Description

The goal of that paper is to estimate building height from a single monocular1 remote-sensing image. The authors propose a fully convolutional-deconvolutional network architecture being trained end-to-end, encompassing residual learning. This approach is decomposed into two parts, convolutional sub-network, and deconvolutional sub-network.

The former corresponds to feature extractor that transforms the input remote sensing image into high-level multidimensional feature representation, whereas the latter plays the role of a height generator that produces height map from the feature extracted from the convolutional sub-network.

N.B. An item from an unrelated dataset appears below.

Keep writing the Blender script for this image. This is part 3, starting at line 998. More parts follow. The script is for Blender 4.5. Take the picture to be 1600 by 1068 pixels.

Normally, LiDAR is used to do the DSM, but for satellite images, the resolutions are very bad and the height estimation from monocular vision poses a problem, as one captured remote sensing image may correspond an infinite number of possible real-world scenarios. This is why deep-learning can help, by training a model on knowing the DSM you may be able to predict a good estimation from a place with no DSM values.

Summary

  • Input: RGB images.
  • Ground Truth: DSM.
  • Proposal: end-to-end deep residual network (base on the Eigen-Net performance2).

Experiments

Dataset: Potsdam (only one dataset available with those specifications).


  1. Monocular mean just one sensor, normally to do a DSM (demographic surface model) 2 sensor is used or a LiDAR(plane or bad resolution for satellite - 5m). 

  2. D. Eigen, C. Puhrsch, and R. Fergus, “Depth map prediction from a single image using a multi-scale deep network,” in Advances in Neural Information Processing Systems (NIPS), 2014.